Francia: la vittoria del Front National e la politica
Tempo di lettura: 2 minutiL’affermazione del Front National alle elezioni regionali francesi ha causato scompiglio in Europa. Per Cesare Martinetti, in un’analisi pubblicata sulla Stampa del 7 dicembre, non si è trattato dell’affermazione di un voto di protesta. Spiega: «I voti al Front National arrivano in gran parte dalle classi popolari, molti dei nuovi elettori frontisti hanno votato comunista per anni. È il voto dei delusi, dei dimenticati, è il voto di un paese profondo al quale la politica non sa più parlare. È un voto populista, postideologico e in questo senso introduce stabilmente nel paesaggio politico un soggetto “nuovo” ma non per questo anti-politico
».
E ancora: «È un voto contro le élites politiche che giocano una piccola battaglia di apparati. È un voto contro la tecnocrazia gelida di Bruxelles da dove arrivano soltanto diktat cifrati che la gente traduce in perdita secca nella propria quotidianità […] È naturalmente un voto di paura dopo gli attentati. Ma sarebbe un errore pensare che i francesi hanno votato Front dopo Charlie Hebdo e le stragi di venerdì 13 novembre
», dal momento che il suo consenso è in ascesa da anni.

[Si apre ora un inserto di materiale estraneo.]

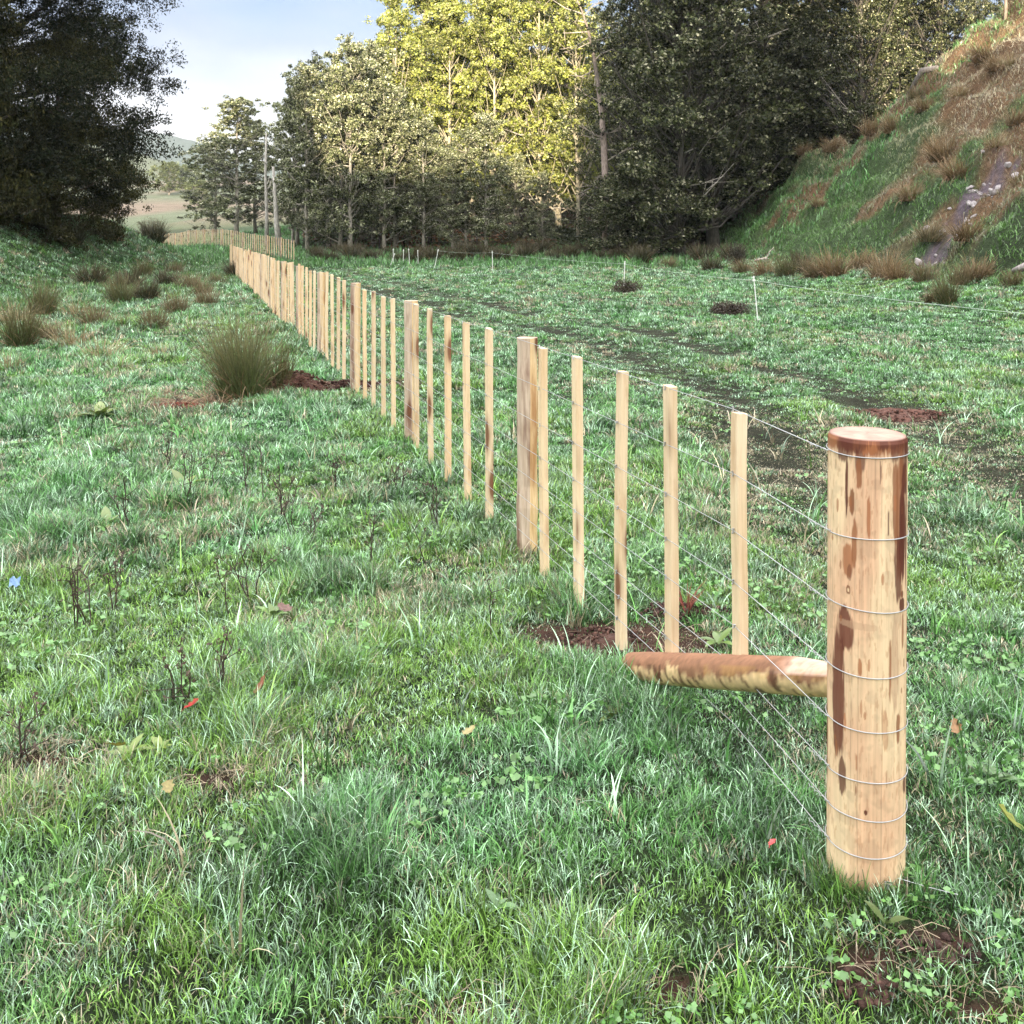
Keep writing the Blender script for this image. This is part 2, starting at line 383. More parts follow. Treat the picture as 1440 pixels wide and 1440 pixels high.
# ------------------------------------------------------------------ grass
def blade_field(n_t, xs, ys, hs, ws, cols, per=12, segs=3, spread=.05, lean=.9, R_=rng, colvar=.45):
    """n_t tufts -> arrays of blades"""
    n = n_t * per
    tx = np.repeat(xs, per); ty = np.repeat(ys, per); h = np.repeat(hs, per) * R_.uniform(.45, 1.15, n); wd = np.repeat(ws, per) * R_.uniform(.6, 1.3, n)
    ang = R_.uniform(0, 2 * np.pi, n); rad = np.repeat(np.broadcast_to(spread, n_t), per) * np.sqrt(R_.random(n))
    bx = tx + np.cos(ang) * rad; by = ty + np.sin(ang) * rad
    la = ang + R_.normal(0, 1.3, n); le = R_.uniform(.12, 1.0, n) ** .8 * 1.9 * lean
    # blade curve: starts steep, bends over
    bz = zg(bx, by) - .006
    dx, dy = np.cos(la), np.sin(la)
    ts = np.linspace(0, 1, segs + 1)
    tw = la + np.pi / 2 + R_.normal(0, .8, n)
    sx, sy = np.cos(tw), np.sin(tw)
    rows = []
    px_, pz_ = np.zeros(n), np.zeros(n)
    prev = 0
    for k, t_ in enumerate(ts):
        if k:
            an = le * (t_ - .5 / segs) ** .8
            px_ = px_ + np.sin(an) * h / segs; pz_ = pz_ + np.cos(an) * h / segs
        wk = wd * (1 - t_ ** 2.2) * .5 if k < segs else 0 * wd
        P = np.stack([bx + dx * px_, by + dy * px_, bz + pz_], -1)
        if k < segs:
            sh = np.stack([sx * wk, sy * wk, 0 * wk], -1); rows += [P - sh, P + sh]
        else: rows.append(P)
    V = np.stack(rows, 1)                                   # n, 2*segs+1, 3
    m = V.shape[1]; tri = []
    for k in range(segs - 1):
        a = 2 * k; tri += [[a, a + 1, a + 3], [a, a + 3, a + 2]]
    a = 2 * (segs - 1); tri.append([a, a + 1, a + 2])
    tri = np.array(tri); Fc = (np.arange(n)[:, None, None] * m + tri[None]).reshape(-1, 3)
    cb = np.repeat(cols, per, 0) * (1 + R_.normal(0, colvar, (n, 1))).clip(.4, 1.8)
    C = np.repeat(cb[:, None], m, 1)
    return V.reshape(-1, 3), Fc, C.reshape(-1, 3)

CA = np.array
MINT, YEL, TEAL, STRAW, DEEP, RUST = CA([.140, .340, .092]), CA([.225, .37, .05]), CA([.125, .325, .13]), CA([.46, .40, .27]), CA([.05, .14, .038]), CA([.20, .155, .10])
def grass_cols(x, y, R_):
    n = len(x)
    f1 = fbm(x * .55, y * .55, 3, 11); f2 = fbm(x * 1.7, y * 1.7, 3, 23); f3 = fbm(x * 2.3, y * 2.3, 2, 47)
    r = R_.random(n)
    c_ = np.tile(MINT, (n, 1))
    k = sstep(.48, .60, f1)[:, None]; k = k * .6; c_ = c_ * (1 - k) + YEL * k
    k = (sstep(.50, .64, f2) * .5)[:, None]; c_ = c_ * (1 - k) + TEAL * k
    k = (sstep(.55, .68, f3) * .7)[:, None]; c_ = c_ * (1 - k) + DEEP * k
    k = (sstep(.46, .60, fbm(x * .22, y * .3, 3, 140)) * sstep(7, 13, y) * .6)[:, None]; c_ = c_ * (1 - k) + (DEEP * 1.1 + TEAL * .15) * k
    k = (sstep(-7, -11, x) * sstep(14, 22, y) * .5)[:, None]; c_ = c_ * (1 - k) + DEEP * k  # grass near the left bank deepened: tree shade put into the colour
    tk = track(x, y)[:, None]; c_ = c_ * (1 - .55 * tk) + CA([.065, .12, .055]) * .55 * tk
    dry = .035 + .25 * sstep(.55, .7, fbm(x * 1.3, y * 1.3, 3, 91)) + .35 * soil(x, y) + .5 * track(x, y) * (1 - sstep(7, 11, y))
    k = (R_.random(n) < .24)[:, None]; c_ = np.where(k, CA([.44, .66, .45]), c_); k = (R_.random(n) < .32)[:, None]; c_ = np.where(k, c_ * .35, c_)  # pale share of tufts: dew glints painted into the blade colour
    k = (r < dry)[:, None]; c_ = np.where(k, STRAW * R_.uniform(.55, 1.05, (n, 1)), c_)
    return c_
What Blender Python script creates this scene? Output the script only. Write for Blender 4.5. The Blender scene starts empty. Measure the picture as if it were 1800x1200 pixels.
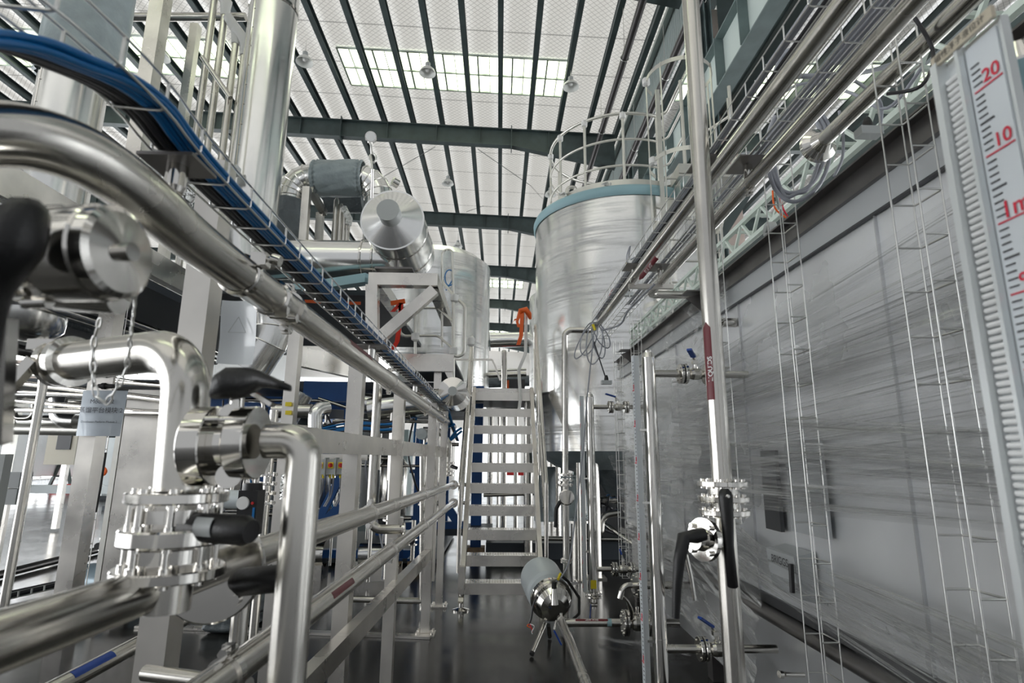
import bpy, math, random
from mathutils import Vector as V, Matrix, Quaternion
random.seed(7)
sc = bpy.context.scene
col = sc.collection
PI = math.pi
# ------------------------------------------------------------------ camera
F = 990.0; H = 1.5
Yc = V((-23, -205, -F)).normalized()
Zc = V((40, 4900, -F)); Zc = (Zc - Yc * Zc.dot(Yc)).normalized()
Xc = Yc.cross(Zc)
M3 = Matrix((Xc, Yc, Zc))
O = V((0, 0, H))
cd = bpy.data.cameras.new('camera'); cam = bpy.data.objects.new('camera', cd); col.objects.link(cam)
cam.matrix_world = Matrix.Translation(O) @ M3.to_4x4()
cd.sensor_width = 36; cd.lens = F / 1800 * 36; cd.clip_start = 0.02; cd.clip_end = 300
cd.dof.use_dof = True; cd.dof.focus_distance = 3.6; cd.dof.aperture_fstop = 4.5
sc.camera = cam
def ray(px, py): return M3 @ V((px - 900, 600 - py, -F))
def AX(px, py, v): r = ray(px, py); return O + r * (v / r.x)
def AY(px, py, v): r = ray(px, py); return O + r * (v / r.y)
def AZ(px, py, v): r = ray(px, py); return O + r * ((v - H) / r.z)
def AD(px, py, d): return O + ray(px, py) * (d / F)
# ------------------------------------------------------------------ world, exposure
w = bpy.data.worlds.new('world'); sc.world = w; w.use_nodes = True
bg = w.node_tree.nodes['Background']; bg.inputs[0].default_value = (0.93, 0.96, 1.0, 1); bg.inputs[1].default_value = .3
sc.view_settings.view_transform = 'Standard'; sc.view_settings.look = 'None'; sc.view_settings.gamma = 1
sc.view_settings.use_curve_mapping = False
sc.view_settings.exposure = 0.78
sd = bpy.data.lights.new('sun', 'SUN'); sd.energy = 2.6; sd.angle = .02; sd.color = (1, .97, .92)
so = bpy.data.objects.new('sun', sd); col.objects.link(so); so.rotation_euler = (math.radians(18), math.radians(-22), 0)
SKY_E = 2.4
WIN_E = 4.2
# ------------------------------------------------------------------ materials
def nt(name):
    m = bpy.data.materials.new(name); m.use_nodes = True
    return m, m.node_tree.nodes, m.node_tree.links, m.node_tree.nodes['Principled BSDF']
def mat(name, c, metal=0, rough=.5, var=0, scale=8, bump=0, bscale=40, rvar=0, stretch=(1, 1, 1), coat=0, bdist=.01):
    m, N, L, b = nt(name)
    b.inputs['Base Color'].default_value = (*c, 1); b.inputs['Metallic'].default_value = metal; b.inputs['Roughness'].default_value = rough
    if coat: b.inputs['Coat Weight'].default_value = coat
    if var or bump or rvar:
        tc = N.new('ShaderNodeTexCoord'); mp = N.new('ShaderNodeMapping'); mp.inputs['Scale'].default_value = stretch
        L.new(tc.outputs['Object'], mp.inputs[0])
        n = N.new('ShaderNodeTexNoise'); n.inputs['Scale'].default_value = scale; n.inputs['Detail'].default_value = 4; L.new(mp.outputs[0], n.inputs['Vector'])
        if var:
            r = N.new('ShaderNodeMapRange'); r.inputs[1].default_value = .3; r.inputs[2].default_value = .7; r.inputs[3].default_value = 1 - var; r.inputs[4].default_value = 1 + var
            L.new(n.outputs[0], r.inputs[0])
            mx = N.new('ShaderNodeVectorMath'); mx.operation = 'SCALE'; mx.inputs[0].default_value = c; L.new(r.outputs[0], mx.inputs['Scale']); L.new(mx.outputs[0], b.inputs['Base Color'])
        if rvar:
            r = N.new('ShaderNodeMapRange'); r.inputs[1].default_value = .3; r.inputs[2].default_value = .7; r.inputs[3].default_value = max(.02, rough - rvar); r.inputs[4].default_value = rough + rvar
            L.new(n.outputs[0], r.inputs[0]); L.new(r.outputs[0], b.inputs['Roughness'])
        if bump:
            n2 = N.new('ShaderNodeTexNoise'); n2.inputs['Scale'].default_value = bscale; n2.inputs['Detail'].default_value = 3; L.new(mp.outputs[0], n2.inputs['Vector'])
            bp = N.new('ShaderNodeBump'); bp.inputs['Strength'].default_value = bump; bp.inputs['Distance'].default_value = bdist
            L.new(n2.outputs[0], bp.inputs['Height']); L.new(bp.outputs[0], b.inputs['Normal'])
    return m
M = {}
M['pipe'] = mat('stainless_pipe', (.64, .62, .575), 1, .22, var=.08, scale=5, rvar=.06)
M['tube'] = mat('stainless_square_tube', (.76, .73, .68), 1, .30, var=.20, scale=2.5, rvar=.10)
M['shiny'] = mat('polished_steel', (.74, .72, .68), 1, .10, rvar=.04, scale=9)
M['clad'] = mat('aluminium_cladding', (.86, .86, .84), 1, .19, rvar=.05, scale=2)
M['wire'] = mat('wire_steel', (.72, .72, .70), 1, .3)
M['rail'] = mat('matt_rail_steel', (.72, .71, .66), 1, .42, var=.06, scale=8)
M['green'] = mat('dark_green_steel_paint', (.045, .065, .065), 0, .5, var=.2, scale=3)
M['greenl'] = mat('grey_green_steel_paint', (.16, .21, .21), 0, .5, var=.15, scale=3)
M['mint'] = mat('mint_paint', (.62, .70, .64), 0, .5)
M['fascia'] = mat('grey_green_fascia_sheet', (.60, .68, .65), 0, .5)
M['pink'] = mat('pinkish_cladding', (.52, .43, .38), 0, .6, var=.1, scale=2)
M['blue'] = mat('blue_steel_paint', (.008, .075, .26), 0, .4, var=.15, scale=4)
M['bluecable'] = mat('blue_cable_sheath', (.004, .15, .42), 0, .3)
M['blackcable'] = mat('black_cable_sheath', (.028, .028, .032), 0, .38)
M['greycable'] = mat('grey_cable_sheath', (.33, .345, .39), 0, .4)
M['black'] = mat('black_grip_plastic', (.008, .008, .009), 0, .42, bump=.1, bscale=200)
M['rubber'] = mat('dark_rubber', (.02, .02, .02), 0, .6)
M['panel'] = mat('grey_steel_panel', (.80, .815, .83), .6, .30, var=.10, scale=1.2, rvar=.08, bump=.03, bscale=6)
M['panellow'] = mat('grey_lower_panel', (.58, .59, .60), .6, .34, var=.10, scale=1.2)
M['darkbeam'] = mat('dark_steel_beam', (.20, .19, .185), .9, .35, var=.15, scale=5)
M['darkpanel'] = mat('dark_plate', (.06, .062, .065), .3, .4)
M['lightpanel'] = mat('pale_plate', (.47, .49, .50), .3, .4)
M['cloth'] = mat('grey_blue_insulation_cloth', (.30, .355, .37), 0, .42, var=.12, scale=6, bump=.6, bscale=7, bdist=.04)
M['clothd'] = mat('slate_insulation_cloth', (.11, .13, .14), 0, .45, var=.12, scale=6, bump=.7, bscale=9, bdist=.05)
M['tape'] = mat('white_tape', (.80, .80, .78), 0, .45, bump=.4, bscale=60)
M['bluetape'] = mat('pale_blue_tape', (.30, .48, .53), 0, .5)
M['orange'] = mat('orange_ribbon', (.85, .13, .015), 0, .45)
M['red'] = mat('red_ribbon', (.75, .03, .01), 0, .45)
M['maroon'] = mat('maroon_sticker', (.16, .012, .02), 0, .4)
M['white'] = mat('white_print', (.85, .85, .85), 0, .5)
M['redp'] = mat('red_print', (.62, .01, .04), 0, .5)
M['blackp'] = mat('black_print', (.03, .03, .035), 0, .5)
M['yellow'] = mat('yellow_tag', (.75, .60, .02), 0, .45)
M['scale'] = mat('scale_plate', (.64, .68, .71), .1, .35)
M['alu'] = mat('satin_aluminium', (.72, .75, .76), .5, .35)
M['flap'] = mat('white_flapper', (.74, .75, .75), 0, .5)
M['name'] = mat('engraved_plate', (.62, .56, .46), .8, .4)
M['paper'] = mat('white_paper_sleeve', (.62, .65, .68), 0, .3, bump=.3, bscale=6, coat=.5)
M['sign'] = mat('silver_grey_sign', (.36, .40, .44), .3, .3, var=.08, scale=6, bump=.15, bscale=8, coat=.4)
M['handleblue'] = mat('blue_lever_sleeve', (.005, .05, .30), 0, .35)
M['motor'] = mat('pale_grey_motor_paint', (.55, .60, .62), .1, .35)
M['box'] = mat('grey_plastic_box', (.42, .44, .44), 0, .45)
M['beige'] = mat('beige_cabinet_paint', (.70, .66, .55), 0, .5)
M['wood'] = mat('pale_wood', (.42, .30, .18), 0, .7, var=.2, scale=12)
M['sheet'] = mat('white_dust_sheet', (.82, .84, .86), 0, .7, bump=.6, bscale=2, bdist=.1)
M['wallp'] = mat('white_wall_cladding', (.78, .76, .73), 0, .6)
M['foil'] = mat('crumpled_foil', (.78, .79, .78), 1, .22, bump=1, bscale=30, bdist=.05)
M['lamp'] = mat('white_lamp_enamel', (.72, .73, .70), 0, .35)
M['filmcover'] = mat('blue_grey_protective_film', (.25, .33, .38), .2, .25, var=.1, scale=3)
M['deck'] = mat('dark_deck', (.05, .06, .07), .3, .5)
M['redpl'] = mat('red_barrier_plastic', (.55, .02, .02), 0, .5)
M['brown'] = mat('brown_pipe', (.06, .055, .055), .4, .35)
def emit(name, c, s, ribs=0):
    m = bpy.data.materials.new(name); m.use_nodes = True; N = m.node_tree.nodes; L = m.node_tree.links
    N.remove(N['Principled BSDF']); e = N.new('ShaderNodeEmission'); e.inputs[0].default_value = (*c, 1); e.inputs[1].default_value = s
    if ribs:
        tc = N.new('ShaderNodeTexCoord'); wv = N.new('ShaderNodeTexWave'); wv.inputs['Scale'].default_value = ribs; wv.inputs['Distortion'].default_value = .6; wv.inputs['Detail'].default_value = 1
        L.new(tc.outputs['Object'], wv.inputs['Vector'])
        r = N.new('ShaderNodeMapRange'); r.inputs[1].default_value = 0; r.inputs[2].default_value = .6; r.inputs[3].default_value = s * .45; r.inputs[4].default_value = s; L.new(wv.outputs[1], r.inputs[0]); L.new(r.outputs[0], e.inputs[1])
    L.new(e.outputs[0], N['Material Output'].inputs[0]); return m
M['skylight'] = emit('skylight_sheet_daylight', (.92, 1.0, .74), SKY_E, .55)
M['window'] = emit('daylight_glazing', (.96, .98, 1.0), WIN_E)
M['window_dim'] = emit('hazy_end_glazing', (.92, .97, 1.0), 1.3)
M['bulb'] = mat('lamp_inside', (.8, .8, .78), 0, .3)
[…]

A contribuire all’affermazione del Front, secondo Martinetti, l’inseguimento delle tematiche frontiste da parte di Nicolas Sarkozy, che ha dato vita «a quella “lepenizzazione” degli spiriti che ieri ha sancito la vittoria di Marine Le Pen» (Sono cambiate le regole del gioco: il voto a Marine Le Pen non è di protesta
).
Nota a margine. Tra le tante analisi del voto transalpino apparse sul tema quella di Martinetti ci pare la più intelligente, in contrapposizione alle analisi semplicistiche della narrativa corrente che vedono in questa vittoria l’affermazione dell’anti-politica e, specificatamente, dell’antipolitica fascista. Una lettura che serve solo a riproporre vecchi schemi di un’unione anti-fascista (fatta da socialisti e neogollisti, che poi tanto anti-fascisti non sono) contro il pericolo comune. Uno schema che mira alla perpetuazione dell’esistente, del duopolio interscambiabile destra-sinistra, utile alle élite dominanti, nonostante il Paese cerchi altrove risposte a esigenze che non sono neanche più prese in considerazione dai partiti tradizionali.
Non si tratta di schierarsi con il Front o meno, non è a tema, quanto di comprendere cosa è successo. Capire le ragioni dei fenomeni sociali e politici, dare risposte adeguate è il compito della politica. Il problema vero della politica europea, salvo alcune eccezioni, è che da tempo non si applica a questo fondamentale esercizio. Piuttosto va alla ricerca dello slogan giusto per guadagnare facile consenso, questa sì deriva populista, ma soprattutto di adeguarsi al meglio ai desiderata delle élite dominanti. Ed è questo il vero nodo che la politica dovrebbe sciogliere per ritrovare un rapporto reale con i cittadini del Vecchio continente.